Applications of Metal Sintering in Electronic Packaging

ChEMS Semiar

 

Speaker: Louis Rector, Ph.D.

Senior Scientist

AR Thermosets

Henkel Electronic Materials LLC, Irvine, CA

 

High power integrated circuit (IC) silicon die have traditionally been attached to the metal leadframe by either a highly silver-filled adhesive or a high lead content solder paste.  The die attach material serves to position the die on the leadframe for subsequent wire bonding and encapsulation steps.  The primary function of the conductive die attach material is to enhance the reliability of the electronic package and to control the die operating temperature by conducting heat out of the semiconductor package.  IC chip transistor densities have been rapidly increasing in recent years which increases device thermal management issues.  In addition pending international legislation restricts the use of hazardous substances and the known good thermal and reliability performance of high lead solder. Therefore, IC manufacturers are actively seeking alternative higher performance conductive die attach solutions.

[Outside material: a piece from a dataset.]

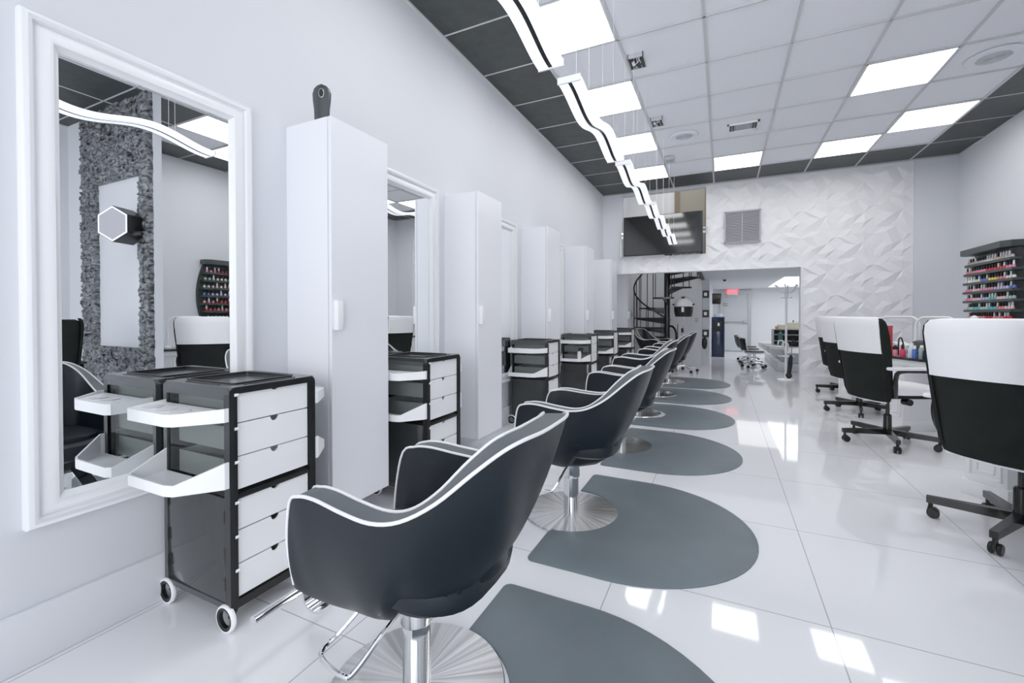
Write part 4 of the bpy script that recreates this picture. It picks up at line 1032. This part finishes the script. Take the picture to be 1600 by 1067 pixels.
obj('dispensing_niche', B().box(-0.11, 0.09, -0.036, -0.026, 0.66, 0.94, bev=0.004), M_BLACK, t)
obj('tap', B().box(-0.01, 0.03, -0.065, -0.03, 0.80, 0.88, bev=0.004), M_WPLAS, t)
obj('top_cup_holder', B().lathe([(0, 1.03), (0.10, 1.03), (0.11, 1.06), (0.10, 1.11), (0, 1.11)], c=(0, 0.11, 0), seg=20), M_CLEAR, t)
t = thing('wall_monitor', 'small black monitor tilted on a wall bracket above the water cooler', 'monitor', (1.78, 12.9, 1.53), radians(20))
b = B().box(-0.13, 0.13, -0.02, 0.02, -0.15, 0.14, bev=0.006); b.xf(Matrix.Rotation(radians(12), 4, 'X')); obj('casing', b, M_BLACK, t)
b = B().box(-0.117, 0.117, -0.024, -0.019, -0.13, 0.125); b.xf(Matrix.Rotation(radians(12), 4, 'X')); obj('screen', b, M_TV, t, smooth=False)
b = B(); b.box(-0.02, 0.02, 0.015, 0.06, -0.03, 0.03); b.cyl((0, 0.04, 0), (-0.22, 0.06, -0.02), 0.015, seg=8); obj('bracket', b, M_BLACK, t)
obj('cable', B().cyl((-0.10, 0.03, -0.12), (-0.10, 0.03, -0.50), 0.006, seg=6), M_BLACK, t)
for k, z in enumerate((1.524, 1.112, 0.692)):
    t = thing('picture_frame', 'square black frame with a white centre in the passage, ' + ('topmost of three', 'middle one of three', 'lowest of three')[k], 'picture frame', (1.622, 10.073, z), 0, 'square frames on the passage wall')
    obj('frame', frame_prism([(-0.062, -0.078), (0.062, -0.078), (0.062, 0.078), (-0.062, 0.078)], [(-0.035, -0.034), (0.022, -0.034), (0.022, 0.034), (-0.035, 0.034)], -0.03, 0.0, 'y'), M_BLACK, t, smooth=False)
    obj('picture', B().box(-0.036, 0.023, -0.031, -0.004, -0.035, 0.035), M_WPLAS, t, smooth=False, label='plain white centre')
t = thing('black_bag', 'black bag hanging on the passage wall under the lowest frame', 'bag', (1.60, 10.03, 0.585))
obj('bag_body', B().sphere((0, 0, -0.10), 0.13, (0.42, 0.25, 1.0)), M_BLACK, t)
obj('strap', B().tube(catmull([(-0.03, 0.0, -0.01), (0.0, 0.03, 0.04), (0.03, 0.0, -0.01)], 5), 0.006, 6), M_GREYMET, t)
t = thing('light_switch', 'small pale grey switch plate on the wall beside the hooded dryer', 'switch', (1.45, 9.945, 0.98))
obj('plate', B().box(-0.025, 0.025, -0.008, 0.003, -0.04, 0.04, bev=0.002), M_GRILL, t); obj('rocker', B().box(-0.012, 0.012, -0.012, -0.007, -0.02, 0.02, bev=0.002), M_GREYMET, t)
t = thing('dome_camera', 'tiny black dome camera under the back room ceiling', 'camera', (1.98, 10.2, 1.85))
obj('dome', B().sphere((0, 0, -0.025), 0.032), M_BLACK, t); obj('mount', B().cyl((0, 0, -0.018), (0, 0, 0.0), 0.042, seg=18), M_WPLAS, t)
t = thing('card_reader', 'small black card reader on the wall left of the far door', 'card reader', (2.02, 14.45, 1.40))
obj('casing', B().box(-0.055, 0.055, -0.02, 0.01, -0.03, 0.03, bev=0.005), M_BLACK, t); obj('reader_face', B().box(-0.045, 0.045, -0.022, -0.019, -0.02, 0.02), M_TV, t, smooth=False)
# coat stand and umbrella
t = thing('coat_stand', 'white coat stand with curled hooks at the right side of the doorway', 'coat stand', (2.90, 8.42, 0))
obj('pole', B().cyl((0, 0, 0.02), (0, 0, 1.48), 0.018, 0.016, seg=14), M_WPLAS, t)
obj('top_collar', B().cyl((0, 0, 1.36), (0, 0, 1.50), 0.026, seg=14), M_WPLAS, t)
for k in range(6):
    a = 2 * pi * k / 6 + 0.3; c, s = cos(a), sin(a)
    h = obj('hook', B().tube(catmull([(0.02 * c, 0.02 * s, 1.46), (0.07 * c, 0.07 * s, 1.455), (0.125 * c, 0.125 * s, 1.49), (0.15 * c, 0.15 * s, 1.55), (0.17 * c, 0.17 * s, 1.57)], 4), 0.007, 8), M_WPLAS, t)
    obj('hook_ball', B().sphere((0.172 * c, 0.172 * s, 1.572), 0.013), M_WPLAS, h)
    h = obj('peg', B().cyl((0.02 * c, 0.02 * s, 1.37), (0.075 * c, 0.075 * s, 1.37), 0.006, seg=8), M_WPLAS, t); obj('peg_ball', B().sphere((0.08 * c, 0.08 * s, 1.37), 0.012), M_WPLAS, h)
obj('umbrella_ring', B().tube([(0.12 * cos(a), 0.12 * sin(a), 0.40) for a in [2 * pi * q / 20 for q in range(20)]], 0.006, 6, closed=True), M_WPLAS, t)
b = B()
for k in range(3): a = 2 * pi * k / 3; b.cyl((0, 0, 0.40), (0.12 * cos(a), 0.12 * sin(a), 0.40), 0.005, seg=6)
obj('ring_spokes', b, M_WPLAS, t)
obj('foot', B().lathe([(0, 0), (0.13, 0), (0.13, 0.012), (0.03, 0.028), (0, 0.028)], seg=24), M_WPLAS, t)
t = thing('umbrella', 'closed black umbrella leaning in the coat stand ring', 'umbrella', (2.92, 8.27, 0.0))
P = [Vector((0.0, 0, 0.03)), Vector((0.055, 0.012, 0.66))]
at = lambda u: P[0].lerp(P[1], u)
obj('canopy', B().tube([at(0.02), at(0.06), at(0.11), at(0.15), at(0.2), at(0.4), at(0.56), at(0.64)], [0.012, 0.04, 0.052, 0.036, 0.030, 0.034, 0.03, 0.014], 12), M_BLACK, t)
obj('shaft', B().cyl(at(0.6), at(0.92), 0.008, seg=8), M_GREYMET, t)
obj('handle', B().tube(catmull([at(0.86), at(0.95), at(1.0) + Vector((0.01, 0, 0.02)), at(0.97) + Vector((0.045, 0, 0.01)), at(0.9) + Vector((0.04, 0, 0))], 4), 0.014, 8), M_BLACK, t)
# pedicure bench, sofa, shelf unit and stools
t = thing('pedicure_bench', 'white raised pedicure plinth with grey seats along the right of the back room', 'bench', (2.91, 9.66, 0))
obj('plinth', B().box(0.0, 1.6, 0.0, 2.8, 0, 0.155, bev=0.006), M_BENCH, t)
obj('seat_block', B().box(0.12, 1.6, 0.02, 2.8, 0.157, 0.36, bev=0.02), M_SOFA, t)
for k in range(4): obj('foot_bowl', B().lathe([(0, 0.26), (0.10, 0.26), (0.155, 0.32), (0.165, 0.40), (0.150, 0.42), (0.14, 0.40), (0.10, 0.30), (0, 0.29)], c=(0.06 - 0.02 * k, 0.55 + 0.68 * k, 0.0), seg=22), M_BENCH, t, label='white round foot bowl')
t = thing('shelf_unit', 'black open shelf unit behind the coat stand', 'shelf', (3.36, 11.5, 0.361))
b = B(); 
for x in (-0.37, 0.75): b.box(x - 0.012, x + 0.012, -0.15, 0.15, 0, 0.40)
for z in (0.0, 0.13, 0.27, 0.388): b.box(-0.38, 0.76, -0.15, 0.15, z, z + 0.014)
obj('carcass', b, M_GREYMET, t, smooth=False)
obj('back', B().box(-0.37, 0.75, 0.10, 0.12, 0.01, 0.39), M_BLACK, t, smooth=False)
def shelf_item(name, x, y, w, d, h, m, label, cat):
    tt = thing(name, label, cat, (3.36 + x, 11.5 + y, 0.764))
    obj('carton', B().box(-w, w, -d, d, 0, h, bev=0.003), m, tt); obj('lid', B().box(-w - 0.003, w + 0.003, -d - 0.003, d + 0.003, h * 0.8, h + 0.004), m, tt, smooth=False)
shelf_item('storage_box', -0.20, -0.02, 0.08, 0.08, 0.10, M_CREAM, 'low cream box on the left of the shelf unit', 'box')
shelf_item('storage_box', 0.02, -0.04, 0.13, 0.09, 0.15, M_CREAM, 'large cream box in the middle of the shelf unit', 'box')
shelf_item('storage_box', 0.22, -0.03, 0.05, 0.08, 0.17, M_TAN, 'tan carton at the right on the shelf unit', 'box')
shelf_item('storage_box', -0.30, -0.05, 0.025, 0.06, 0.06, M_TAN, 'tiny tan box at the left end of the shelf unit', 'box')
t = thing('green_bag', 'dark green bag standing on the pedicure seat before the shelf unit', 'bag', (3.10, 11.1, 0.361))
obj('bag_body', B().box(-0.035, 0.035, -0.08, 0.08, 0, 0.33, bev=0.015), M_GREEN, t); obj('bag_handle', B().tube(catmull([(0, -0.05, 0.32), (0, 0, 0.42), (0, 0.05, 0.32)], 5), 0.006, 6), M_GREEN, t)
for k in range(6):
    tt = thing('product_bottle', 'black product bottle on the shelf unit top, %s from the left' % ORD[k], 'bottle', (3.40 + 0.075 * k, 11.58, 0.764), 0, 'dark bottles on the shelf unit')
    obj('bottle_body', B().lathe([(0, 0), (0.028, 0), (0.028, 0.15), (0.012, 0.17), (0, 0.17)], seg=12), M_BLACK, tt); obj('cap', B().cyl((0, 0, 0.17), (0, 0, 0.20), 0.012, seg=10), M_WPLAS if k % 2 else M_BLACK, tt)
for k in range(2):
    tt = thing('chrome_tap', 'arched chrome tap over the pedicure bowls, ' + ('nearer one', 'farther one')[k], 'tap', (3.14, 10.2 + 0.75 * k, 0.361), 0, 'taps of the pedicure bench')
    obj('spout', B().tube([(0, 0, 0), (0, 0, 0.12)] + [(-0.05 * (1 - cos(a)), 0, 0.12 + 0.05 * sin(a)) for a in [pi * q / 8 for q in range(1, 9)]] + [(-0.10, 0, 0.08)], 0.012, 8), M_WPLAS, tt)
    obj('collar', B().cyl((0, 0, 0), (0, 0, 0.02), 0.025, seg=12), M_CHROME, tt)
def make_stool(label):
    t = thing('rolling_stool', label, 'stool', (0, 0, 0), 0, 'rolling pedicure stools')
    obj('seat', B().lathe([(0, 0.30), (0.17, 0.30), (0.185, 0.315), (0.17, 0.345), (0, 0.352)], seg=24), M_VINYL, t)
    obj('seat_rim', B().tube([(0.184 * cos(a), 0.184 * sin(a), 0.317) for a in [2 * pi * q / 24 for q in range(24)]], 0.009, 6, closed=True), M_PIPE, t)
    rings = []
    for z, w, x in ((0.36, 0.10, -0.20), (0.42, 0.17, -0.235), (0.54, 0.185, -0.255), (0.60, 0.15, -0.265)):
        rings.append([(x + 0.05 * (q / 6 - 1) ** 2 * 1.2, w * (q / 6 - 1), z) for q in range(13)] + [(x - 0.04 + 0.05 * (q / 6 - 1) ** 2 * 1.2, w * (q / 6 - 1), z) for q in range(12, -1, -1)])
    obj('backrest', B().loft(rings), M_VINYL, t)
    obj('back_piping', B().tube(catmull([(-0.15, -0.10, 0.36), (-0.18, -0.17, 0.42), (-0.20, -0.187, 0.54), (-0.21, -0.15, 0.605), (-0.262, 0, 0.61), (-0.21, 0.15, 0.605), (-0.20, 0.187, 0.54), (-0.18, 0.17, 0.42), (-0.15, 0.10, 0.36)], 4), 0.010, 6), M_PIPE, t)
    obj('back_bar', B().tube([(0.0, 0, 0.29), (-0.17, 0, 0.30), (-0.225, 0, 0.40)], 0.014, 8), M_CHROME, t)
    obj('column', B().cyl((0, 0, 0.09), (0, 0, 0.30), 0.022, seg=14), M_CHROME, t)
    for k in range(5):
        a = 2 * pi * k / 5 + 0.2; c, s = cos(a), sin(a)
        lg = obj('base_leg', B().tube([(0, 0, 0.10), (0.12 * c, 0.12 * s, 0.092), (0.22 * c, 0.22 * s, 0.07)], 0.014, 8), M_CHROME, t)
        obj('caster', B().lathe([(0, -0.015), (0.029, -0.015), (0.032, 0), (0.029, 0.015), (0, 0.015)], c=(0.225 * c, 0.225 * s, 0.032), axis='y', seg=14), M_CARTB, lg)
    return t
st = make_stool('black rolling stool with white piping nearest the coat stand, before the pedicure bench')
st.location = (2.54, 10.12, 0); st.rotation_euler = (0, 0, radians(10))
dup(st, (2.50, 10.85, 0), radians(-5), 'black rolling stool with white piping, middle one of three before the pedicure bench')
dup(st, (2.50, 11.6, 0), radians(5), 'black rolling stool with white piping, farthest of three before the pedicure bench')

# ---------------------------------------------------------------- lights
w = bpy.data.worlds.new('sky'); scn.world = w; w.use_nodes = True
bg = w.node_tree.nodes['Background']; bg.inputs['Color'].default_value = (0.90, 0.95, 1.0, 1); bg.inputs['Strength'].default_value = 0.6
def area(name, loc, rot, sx, sy, e, col=(1, 1, 1)):
    l = bpy.data.lights.new(name, 'AREA'); l.shape = 'RECTANGLE'; l.size = sx; l.size_y = sy; l.energy = e; l.color = col
    o = bpy.data.objects.new(name, l); COL.objects.link(o); o.location = loc; o.rotation_euler = rot; return o
area('daylight', (2.35, FRONT - 0.25, 1.5), (radians(90), 0, 0), 3.8, 2.4, 120, (0.95, 0.97, 1.0))
area('back_room_light', (2.9, 12.2, 1.84), (0, 0, 0), 1.2, 2.5, 9)
area('stair_light', (1.2, 8.9, 4.15), (0, 0, 0), 1.5, 1.5, 13, (1.0, 0.96, 0.9))
scn.view_settings.view_transform = 'Standard'
scn.view_settings.look = 'None'
scn.view_settings.exposure = 0.22
scn.view_settings.gamma = 1.12
scn.cycles.max_bounces = 16; scn.cycles.diffuse_bounces = 9; scn.cycles.glossy_bounces = 6; scn.cycles.transparent_max_bounces = 12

This presentation will discuss two emerging materials technologies which are being developed to address the performance needs of the electronic marketplace.  Low temperature (250°C) pressure-less silver sintering (SS) systems have been developed which demonstrate high levels of thermal conductivity and reliability performance.  Transient liquid phase (TLP) sintering metal alloy systems represent a second avenue of conductive materials development.  As the nomenclature implies a transient liquid phase is present in TLP sintering, which is consumed in the formation of subsequent intermetallics.  Physical properties, morphologies and performance of representative SS and TLPS materials will be reviewed in this discussion.

Biosketch:

Dr. Rector obtained a B.S. degree in Chemistry and in Chemical Engineering from the University of Illinois -Urbana-Champaign and a M.S. in Manufacturing Engineering and a Ph.D in Materials Science and Engineering, both from Northwestern University.  His doctoral work at Northwestern involved the investigation of the charge transport mechanisms and morphology Kevlar^®/Polypyrole electrically conductive fibers.  He has 20 years of industrial experience and has been with Henkel Corporation for the past 13 years and has worked in a variety of materials development areas, including acrylate-based protective coatings, surge suppression composites for ESD protection, formulation and characterization of epoxy molding compounds for semiconductor packaging and the evaluation of new thermosetting resin chemistries for electronic packaging.  Most recently his focus has been on the development of novel sintering metal compositions for electronic packaging applications.